The shale revolution has resulted in North Dakota becoming the 2nd largest oil producing state, passing both Alaska and California this year. Below is the most recent data (February) from the Energy Information Administration, which highlights the powerful up trending production from both Texas and North Dakota.
Alaska and California’s declines are even more startling when one considers that these states have far larger petroleum reserves than North Dakota. North Dakota has overcome this relative handicap through the successful adoption and implementation of technological advancements in horizontal drilling and hydraulic fracturing. As state productivity increases, its unemployment rate has dropped to the lowest in the country at 3%. Texas and Alaska come in at 7% and California at 11%.
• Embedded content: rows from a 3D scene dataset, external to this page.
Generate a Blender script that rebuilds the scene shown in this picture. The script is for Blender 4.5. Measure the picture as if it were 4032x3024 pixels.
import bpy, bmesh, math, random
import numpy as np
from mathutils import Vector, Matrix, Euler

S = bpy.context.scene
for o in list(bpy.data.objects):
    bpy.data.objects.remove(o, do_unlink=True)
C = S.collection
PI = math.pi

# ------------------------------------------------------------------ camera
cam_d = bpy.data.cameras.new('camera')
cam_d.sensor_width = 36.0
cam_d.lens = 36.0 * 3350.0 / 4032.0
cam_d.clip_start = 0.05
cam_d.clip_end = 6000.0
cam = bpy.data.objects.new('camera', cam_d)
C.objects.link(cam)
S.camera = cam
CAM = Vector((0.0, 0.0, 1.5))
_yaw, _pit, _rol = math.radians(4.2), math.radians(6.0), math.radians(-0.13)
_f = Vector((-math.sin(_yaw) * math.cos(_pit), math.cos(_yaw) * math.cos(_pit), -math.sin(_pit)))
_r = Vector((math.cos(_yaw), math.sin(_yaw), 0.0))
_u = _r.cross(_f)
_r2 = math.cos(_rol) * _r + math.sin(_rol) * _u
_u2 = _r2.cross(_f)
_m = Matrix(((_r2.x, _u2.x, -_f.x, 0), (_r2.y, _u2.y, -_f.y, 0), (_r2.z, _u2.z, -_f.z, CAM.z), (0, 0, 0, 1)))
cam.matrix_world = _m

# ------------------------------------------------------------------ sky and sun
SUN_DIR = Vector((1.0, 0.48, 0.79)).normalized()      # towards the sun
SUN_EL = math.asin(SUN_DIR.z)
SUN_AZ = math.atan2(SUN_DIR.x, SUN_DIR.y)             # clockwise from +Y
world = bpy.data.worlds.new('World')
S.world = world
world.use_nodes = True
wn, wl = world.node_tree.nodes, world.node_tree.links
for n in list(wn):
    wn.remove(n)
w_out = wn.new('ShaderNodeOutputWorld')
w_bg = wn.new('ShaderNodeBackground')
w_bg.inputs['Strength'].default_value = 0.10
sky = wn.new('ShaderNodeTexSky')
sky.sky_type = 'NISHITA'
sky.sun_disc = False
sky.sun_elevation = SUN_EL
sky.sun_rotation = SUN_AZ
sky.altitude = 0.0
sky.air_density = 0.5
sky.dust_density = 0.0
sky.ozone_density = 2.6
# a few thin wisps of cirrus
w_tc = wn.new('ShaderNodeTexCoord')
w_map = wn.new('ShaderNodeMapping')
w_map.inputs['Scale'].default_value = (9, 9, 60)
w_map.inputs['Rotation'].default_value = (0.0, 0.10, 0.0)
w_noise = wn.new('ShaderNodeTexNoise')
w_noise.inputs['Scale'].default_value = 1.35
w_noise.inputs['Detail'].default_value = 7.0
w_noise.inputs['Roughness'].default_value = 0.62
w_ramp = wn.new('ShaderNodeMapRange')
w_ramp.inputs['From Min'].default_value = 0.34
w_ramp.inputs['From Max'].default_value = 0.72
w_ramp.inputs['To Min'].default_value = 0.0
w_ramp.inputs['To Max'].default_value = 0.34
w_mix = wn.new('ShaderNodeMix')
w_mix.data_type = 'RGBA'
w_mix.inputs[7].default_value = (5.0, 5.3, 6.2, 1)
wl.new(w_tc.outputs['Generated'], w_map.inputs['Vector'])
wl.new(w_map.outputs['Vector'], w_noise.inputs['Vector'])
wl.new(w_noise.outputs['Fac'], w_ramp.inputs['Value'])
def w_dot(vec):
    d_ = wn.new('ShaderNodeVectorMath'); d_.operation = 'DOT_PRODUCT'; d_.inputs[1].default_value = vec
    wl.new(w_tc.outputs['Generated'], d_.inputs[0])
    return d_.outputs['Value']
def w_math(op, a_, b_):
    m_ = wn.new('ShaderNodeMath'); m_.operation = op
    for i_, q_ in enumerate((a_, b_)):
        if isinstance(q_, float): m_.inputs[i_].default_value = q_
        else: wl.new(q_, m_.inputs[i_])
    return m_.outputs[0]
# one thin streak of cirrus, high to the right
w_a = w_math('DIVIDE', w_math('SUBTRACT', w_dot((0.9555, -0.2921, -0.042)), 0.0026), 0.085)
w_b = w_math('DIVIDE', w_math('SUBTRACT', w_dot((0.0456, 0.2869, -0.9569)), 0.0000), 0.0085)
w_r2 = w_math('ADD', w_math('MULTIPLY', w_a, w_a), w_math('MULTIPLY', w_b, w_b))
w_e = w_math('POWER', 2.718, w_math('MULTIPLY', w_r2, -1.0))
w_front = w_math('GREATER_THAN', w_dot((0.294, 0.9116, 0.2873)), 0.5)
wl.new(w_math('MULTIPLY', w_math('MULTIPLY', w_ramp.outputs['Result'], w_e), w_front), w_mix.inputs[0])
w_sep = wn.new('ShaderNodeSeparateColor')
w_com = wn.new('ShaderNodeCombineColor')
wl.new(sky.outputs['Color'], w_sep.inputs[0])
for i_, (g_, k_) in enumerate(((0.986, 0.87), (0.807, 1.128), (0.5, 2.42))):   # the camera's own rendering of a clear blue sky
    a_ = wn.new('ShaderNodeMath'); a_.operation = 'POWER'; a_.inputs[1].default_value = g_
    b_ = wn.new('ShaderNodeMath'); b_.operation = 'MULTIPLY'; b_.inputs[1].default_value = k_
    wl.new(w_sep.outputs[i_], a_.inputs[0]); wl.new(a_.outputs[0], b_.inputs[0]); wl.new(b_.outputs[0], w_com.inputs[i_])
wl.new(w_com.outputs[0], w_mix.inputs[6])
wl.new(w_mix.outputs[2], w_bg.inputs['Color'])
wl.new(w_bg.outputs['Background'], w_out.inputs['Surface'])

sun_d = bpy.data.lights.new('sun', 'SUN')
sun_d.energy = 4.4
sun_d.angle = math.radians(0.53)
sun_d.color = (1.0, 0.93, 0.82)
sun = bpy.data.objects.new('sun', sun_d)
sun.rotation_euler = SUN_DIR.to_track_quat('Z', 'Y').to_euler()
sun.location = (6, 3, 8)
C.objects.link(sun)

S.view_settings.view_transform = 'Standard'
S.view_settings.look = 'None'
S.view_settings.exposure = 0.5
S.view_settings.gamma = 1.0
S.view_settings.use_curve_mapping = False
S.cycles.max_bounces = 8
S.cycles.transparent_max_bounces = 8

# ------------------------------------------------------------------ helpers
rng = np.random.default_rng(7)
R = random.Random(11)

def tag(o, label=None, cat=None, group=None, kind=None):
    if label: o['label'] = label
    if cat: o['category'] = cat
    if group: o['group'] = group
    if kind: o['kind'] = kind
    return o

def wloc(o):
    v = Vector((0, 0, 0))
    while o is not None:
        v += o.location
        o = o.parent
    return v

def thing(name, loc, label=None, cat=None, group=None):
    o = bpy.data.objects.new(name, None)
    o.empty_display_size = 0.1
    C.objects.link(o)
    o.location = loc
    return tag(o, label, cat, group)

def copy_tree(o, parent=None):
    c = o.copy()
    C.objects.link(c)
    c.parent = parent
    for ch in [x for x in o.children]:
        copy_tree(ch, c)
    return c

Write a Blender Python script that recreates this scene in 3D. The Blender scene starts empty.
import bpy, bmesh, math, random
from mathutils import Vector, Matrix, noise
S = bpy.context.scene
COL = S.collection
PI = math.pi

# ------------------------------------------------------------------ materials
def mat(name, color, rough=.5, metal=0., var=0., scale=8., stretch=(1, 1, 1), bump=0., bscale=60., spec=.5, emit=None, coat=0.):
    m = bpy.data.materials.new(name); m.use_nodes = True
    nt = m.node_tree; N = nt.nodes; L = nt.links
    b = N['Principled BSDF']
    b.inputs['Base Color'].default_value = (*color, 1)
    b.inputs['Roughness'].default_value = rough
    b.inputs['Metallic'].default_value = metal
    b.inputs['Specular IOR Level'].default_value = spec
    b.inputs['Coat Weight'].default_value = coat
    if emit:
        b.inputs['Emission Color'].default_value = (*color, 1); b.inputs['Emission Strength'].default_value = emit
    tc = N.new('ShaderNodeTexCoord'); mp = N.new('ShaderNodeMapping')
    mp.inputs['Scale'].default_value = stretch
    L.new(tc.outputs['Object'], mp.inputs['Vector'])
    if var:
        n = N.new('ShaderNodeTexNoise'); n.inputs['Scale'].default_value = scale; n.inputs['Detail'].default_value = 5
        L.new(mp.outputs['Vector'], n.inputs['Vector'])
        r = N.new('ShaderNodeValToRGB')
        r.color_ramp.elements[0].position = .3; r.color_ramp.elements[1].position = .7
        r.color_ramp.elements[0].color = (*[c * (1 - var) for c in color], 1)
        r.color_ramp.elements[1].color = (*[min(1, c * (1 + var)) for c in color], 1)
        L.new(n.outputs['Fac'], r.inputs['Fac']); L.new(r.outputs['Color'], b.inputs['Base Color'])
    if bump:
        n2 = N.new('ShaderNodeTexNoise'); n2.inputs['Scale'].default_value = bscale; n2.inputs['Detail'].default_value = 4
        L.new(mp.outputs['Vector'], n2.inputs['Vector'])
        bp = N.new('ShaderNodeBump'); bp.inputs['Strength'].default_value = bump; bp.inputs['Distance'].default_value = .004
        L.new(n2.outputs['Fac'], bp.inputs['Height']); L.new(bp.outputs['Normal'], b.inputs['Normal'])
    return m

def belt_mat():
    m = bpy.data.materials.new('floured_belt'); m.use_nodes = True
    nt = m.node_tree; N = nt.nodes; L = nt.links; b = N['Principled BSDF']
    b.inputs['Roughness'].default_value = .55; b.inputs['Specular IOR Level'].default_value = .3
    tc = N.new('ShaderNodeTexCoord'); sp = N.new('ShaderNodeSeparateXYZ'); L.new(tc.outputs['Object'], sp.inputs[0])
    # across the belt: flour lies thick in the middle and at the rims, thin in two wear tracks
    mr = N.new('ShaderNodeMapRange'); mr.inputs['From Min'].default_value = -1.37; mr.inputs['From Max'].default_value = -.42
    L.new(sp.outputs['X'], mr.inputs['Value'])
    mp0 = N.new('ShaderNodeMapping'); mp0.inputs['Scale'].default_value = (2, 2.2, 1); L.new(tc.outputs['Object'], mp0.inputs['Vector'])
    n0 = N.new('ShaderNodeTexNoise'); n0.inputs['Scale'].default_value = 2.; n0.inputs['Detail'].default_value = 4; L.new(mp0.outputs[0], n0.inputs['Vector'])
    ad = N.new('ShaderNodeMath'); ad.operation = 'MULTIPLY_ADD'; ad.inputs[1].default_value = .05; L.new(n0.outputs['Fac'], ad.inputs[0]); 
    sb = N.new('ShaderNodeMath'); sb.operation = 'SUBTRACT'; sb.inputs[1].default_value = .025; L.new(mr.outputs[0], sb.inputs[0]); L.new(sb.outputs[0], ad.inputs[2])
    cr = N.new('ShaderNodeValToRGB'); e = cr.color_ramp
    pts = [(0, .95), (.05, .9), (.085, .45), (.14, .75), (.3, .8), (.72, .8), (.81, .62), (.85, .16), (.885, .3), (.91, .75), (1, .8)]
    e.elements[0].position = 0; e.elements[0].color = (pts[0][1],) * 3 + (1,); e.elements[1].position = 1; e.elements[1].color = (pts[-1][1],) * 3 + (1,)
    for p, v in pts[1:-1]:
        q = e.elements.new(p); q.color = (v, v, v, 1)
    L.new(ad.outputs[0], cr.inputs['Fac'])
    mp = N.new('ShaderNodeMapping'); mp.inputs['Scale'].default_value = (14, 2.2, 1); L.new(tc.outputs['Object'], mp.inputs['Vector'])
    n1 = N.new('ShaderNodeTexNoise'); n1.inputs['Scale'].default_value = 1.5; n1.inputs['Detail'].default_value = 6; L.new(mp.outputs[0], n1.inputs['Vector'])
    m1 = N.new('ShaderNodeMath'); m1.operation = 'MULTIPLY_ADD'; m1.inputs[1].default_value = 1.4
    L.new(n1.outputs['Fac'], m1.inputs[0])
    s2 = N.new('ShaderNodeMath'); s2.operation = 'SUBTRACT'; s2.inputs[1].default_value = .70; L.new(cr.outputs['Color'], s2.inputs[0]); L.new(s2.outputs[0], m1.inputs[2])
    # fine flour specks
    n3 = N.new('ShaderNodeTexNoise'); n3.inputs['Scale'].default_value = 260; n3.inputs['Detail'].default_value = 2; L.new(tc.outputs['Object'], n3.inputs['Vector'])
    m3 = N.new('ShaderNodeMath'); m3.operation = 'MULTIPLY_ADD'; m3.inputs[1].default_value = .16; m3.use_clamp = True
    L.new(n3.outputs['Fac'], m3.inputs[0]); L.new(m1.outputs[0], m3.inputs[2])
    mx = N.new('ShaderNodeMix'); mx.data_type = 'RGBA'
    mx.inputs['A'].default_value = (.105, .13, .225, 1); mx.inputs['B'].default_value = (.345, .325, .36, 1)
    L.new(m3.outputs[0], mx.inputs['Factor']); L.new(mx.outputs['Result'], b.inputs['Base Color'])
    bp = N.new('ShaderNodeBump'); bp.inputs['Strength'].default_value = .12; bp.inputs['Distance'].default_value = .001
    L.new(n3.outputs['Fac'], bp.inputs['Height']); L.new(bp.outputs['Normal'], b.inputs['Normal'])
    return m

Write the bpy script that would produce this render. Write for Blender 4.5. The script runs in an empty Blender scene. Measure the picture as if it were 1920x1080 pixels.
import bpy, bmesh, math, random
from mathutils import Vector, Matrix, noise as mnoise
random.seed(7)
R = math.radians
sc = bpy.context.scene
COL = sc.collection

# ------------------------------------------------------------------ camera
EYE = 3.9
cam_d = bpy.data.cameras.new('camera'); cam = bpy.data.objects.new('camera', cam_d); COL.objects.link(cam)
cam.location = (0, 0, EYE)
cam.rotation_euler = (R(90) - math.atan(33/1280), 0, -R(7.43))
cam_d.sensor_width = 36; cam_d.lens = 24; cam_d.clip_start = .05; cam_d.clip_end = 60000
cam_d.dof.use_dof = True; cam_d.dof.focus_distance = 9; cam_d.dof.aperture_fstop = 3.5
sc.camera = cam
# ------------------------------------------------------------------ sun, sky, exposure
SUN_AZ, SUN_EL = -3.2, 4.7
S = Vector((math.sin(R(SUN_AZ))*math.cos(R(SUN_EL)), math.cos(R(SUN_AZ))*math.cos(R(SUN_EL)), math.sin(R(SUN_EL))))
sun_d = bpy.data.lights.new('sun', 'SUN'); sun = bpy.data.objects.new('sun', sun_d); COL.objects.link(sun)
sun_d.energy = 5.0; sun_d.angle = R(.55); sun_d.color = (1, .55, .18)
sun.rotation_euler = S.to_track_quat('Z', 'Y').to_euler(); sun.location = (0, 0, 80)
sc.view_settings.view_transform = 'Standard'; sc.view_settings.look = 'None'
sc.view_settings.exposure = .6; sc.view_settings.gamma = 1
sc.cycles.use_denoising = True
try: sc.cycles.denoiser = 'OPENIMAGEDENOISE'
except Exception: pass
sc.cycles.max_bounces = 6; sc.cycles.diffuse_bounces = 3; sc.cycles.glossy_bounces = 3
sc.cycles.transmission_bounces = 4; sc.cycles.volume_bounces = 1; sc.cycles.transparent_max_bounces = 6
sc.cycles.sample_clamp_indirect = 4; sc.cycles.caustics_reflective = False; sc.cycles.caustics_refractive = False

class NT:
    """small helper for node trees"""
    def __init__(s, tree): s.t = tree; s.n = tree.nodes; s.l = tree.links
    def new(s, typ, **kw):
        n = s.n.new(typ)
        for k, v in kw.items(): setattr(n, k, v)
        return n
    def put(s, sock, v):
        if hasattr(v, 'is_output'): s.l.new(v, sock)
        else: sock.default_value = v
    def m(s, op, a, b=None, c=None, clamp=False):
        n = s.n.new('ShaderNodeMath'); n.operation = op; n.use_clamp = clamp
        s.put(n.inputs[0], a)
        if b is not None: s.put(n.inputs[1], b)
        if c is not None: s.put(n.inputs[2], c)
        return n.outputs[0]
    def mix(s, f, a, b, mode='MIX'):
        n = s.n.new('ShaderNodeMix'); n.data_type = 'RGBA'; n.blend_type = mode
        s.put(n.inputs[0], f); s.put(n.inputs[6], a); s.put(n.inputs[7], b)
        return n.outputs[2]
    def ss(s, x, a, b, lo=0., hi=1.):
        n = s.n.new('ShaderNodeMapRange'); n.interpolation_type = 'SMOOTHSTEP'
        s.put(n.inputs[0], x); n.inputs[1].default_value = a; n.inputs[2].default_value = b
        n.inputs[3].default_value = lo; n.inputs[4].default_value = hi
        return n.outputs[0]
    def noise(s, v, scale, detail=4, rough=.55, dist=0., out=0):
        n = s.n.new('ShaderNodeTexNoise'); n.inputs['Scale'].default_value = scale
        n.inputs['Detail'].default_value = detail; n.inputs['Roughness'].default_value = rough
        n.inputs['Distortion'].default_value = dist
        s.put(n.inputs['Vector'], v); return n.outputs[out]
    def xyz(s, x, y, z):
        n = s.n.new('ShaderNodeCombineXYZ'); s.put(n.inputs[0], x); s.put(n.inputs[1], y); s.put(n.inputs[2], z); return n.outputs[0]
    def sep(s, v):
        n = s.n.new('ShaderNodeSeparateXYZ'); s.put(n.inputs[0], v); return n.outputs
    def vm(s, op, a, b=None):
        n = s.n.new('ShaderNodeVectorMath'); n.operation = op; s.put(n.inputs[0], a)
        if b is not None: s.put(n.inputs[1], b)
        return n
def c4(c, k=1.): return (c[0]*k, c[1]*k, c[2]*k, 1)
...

The Fraser Institute’s 2012 “Global Petroleum Survey” ranks regions by investment climate, based on key drivers such as high tax rates, costly regulatory schemes, and security threats. Of 135 regions worldwide, Texas ranked 5th, North Dakota 10th, while Alaska and California ranked 83rd and 91st, surrounded by such unfavorable jurisdictions as Argentina, which recently nationalized a Spanish oil company.
Investors placed China ahead of California, judging it to be a safer place to put their capital than a state with a notoriously unfriendly business climate, renewable energy mandates, hefty environmental regulations, public vilification of the oil industry, and a ban on new offshore leases that has persisted since 1969. California’s cap-and-trade system further weakens its standings; it will soon to be linked to the Canadian Province of Quebec’s system that has been described as “equally rigorous”–Quebec falls in 92nd place, one ahead of Egypt ranked 93rd.
Under the burden of ACES, Alaska has one of the highest tax rates in North America, a sure incentive for companies to invest elsewhere. On Wednesday, May 16th, environmental and tribal groups filed a challenge to further postpone Shell’s Alaska Arctic drilling plans, a strategy that has already led to four years of delays. Shell has invested more than $4 billion by purchasing Alaskan offshore leases in 2005 and 2008; time ticks away on the 10-year expiration terms and, though widely expected to yield high reserves, the first well has yet to be drilled.
As Repsol’s 150 million dollar dry hole demonstrates, there is no sure thing in the high capital-risk oil and gas exploration business. In a world where access to energy is correlated to standard of living, North Dakota has taken the high road by limiting obstacles to its production.